59 Views Asked by At

I'm trying to create a JS function that will return a Y coordinate on a cubic bezier given the X coordinate. Here's what I have:

function pointOnBezier(t, p0, p1, p2, p3) {
   var x = Math.pow(1-t,3) * p0[0] + 3 * t * Math.pow(1 - t, 2) * p1[0] + 3 * t * t * (1 - t) * p2[0] + t * t * t * p3[0];
   var y = Math.pow(1-t,3) * p0[1] + 3 * t * Math.pow(1 - t, 2) * p1[1] + 3 * t * t * (1 - t) * p2[1] + t * t * t * p3[1];
  return [x, y];
}

console.log(0.25, pointOnBezier(0.25, [0,0], [0.5, 0.5], [0.5, 0.5], [1.0, 1.0]));
console.log(0.5, pointOnBezier(0.5, [0,0], [0.5, 0.5], [0.5, 0.5], [1.0, 1.0]));
console.log(0.75, pointOnBezier(0.75, [0,0], [0.5, 0.5], [0.5, 0.5], [1.0, 1.0]));

I included the three test values. If you run the code, the expected results of t=0.25 and t=0.75 is a value of 0.25 and 0.75 but it's returning 0.3 and 0.7.

Can anyone see the problem with the calculations?

Edit: while similar to other questions, I've looked at the answers there and so far I haven't found a working solution plus the discussion has continued about the merits of two common techniques.

1

There are 1 best solutions below

15
Guillaume Brunerie On

There are three values involved in such Bezier curves: t which is the input to the function, and x and y which are the output.
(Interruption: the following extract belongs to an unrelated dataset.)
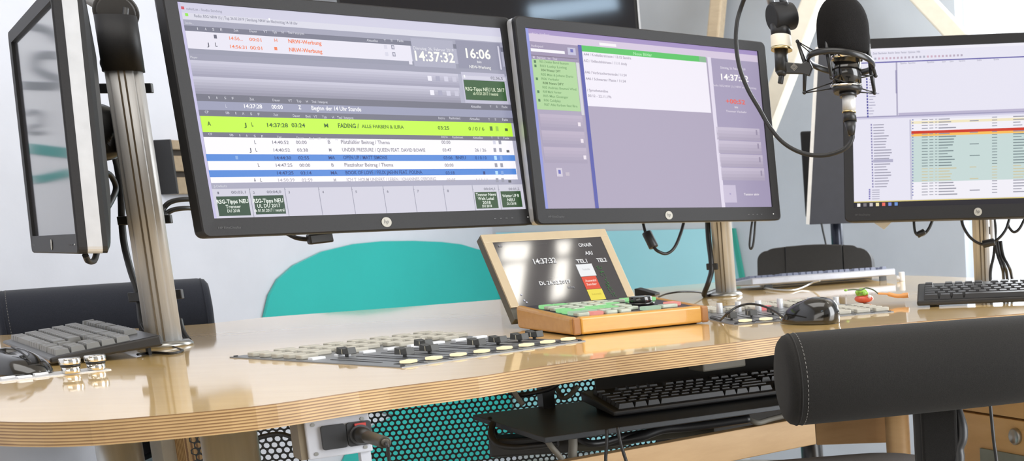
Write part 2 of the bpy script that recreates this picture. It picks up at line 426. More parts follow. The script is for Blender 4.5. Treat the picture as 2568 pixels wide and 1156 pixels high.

Your code returns the value of x and y for a given value of t, but there is no reason t would be related to x in any obvious way.

Generally speaking it is easy to get x and y from t (your code), but it is more complicated to get y from x. The only One way to do it is by binary search: try some values of t until you get close enough to the desired x, which also gets you the y you are looking for.

Example code (untested and assuming the bezier curve is increasing):

const EPSILON = 0.00001;
const getY = (x, p0, p1, p2, p3) => {
    let minT = 0;
    let maxT = 1;
    while (maxT - minT > EPSILON) {
        const t = (minT + maxT) / 2;
        const newX = pointOnBezier(t, p0, p1, p2, p3)[0];
        if (newX > x) {
            maxT = t;
        } else {
            minT = t;
        } 
    }
    return pointOnBezier(minT, p0, p1, p2, p3)[1];
};

Edit: As mentioned in the comments, another way to do it without binary search would be to solve the third degree equation mathematically to directly get the correct value of t, and then calculate the corresponding y. However this would most likely lead to significantly more complicated code, for no clear benefit.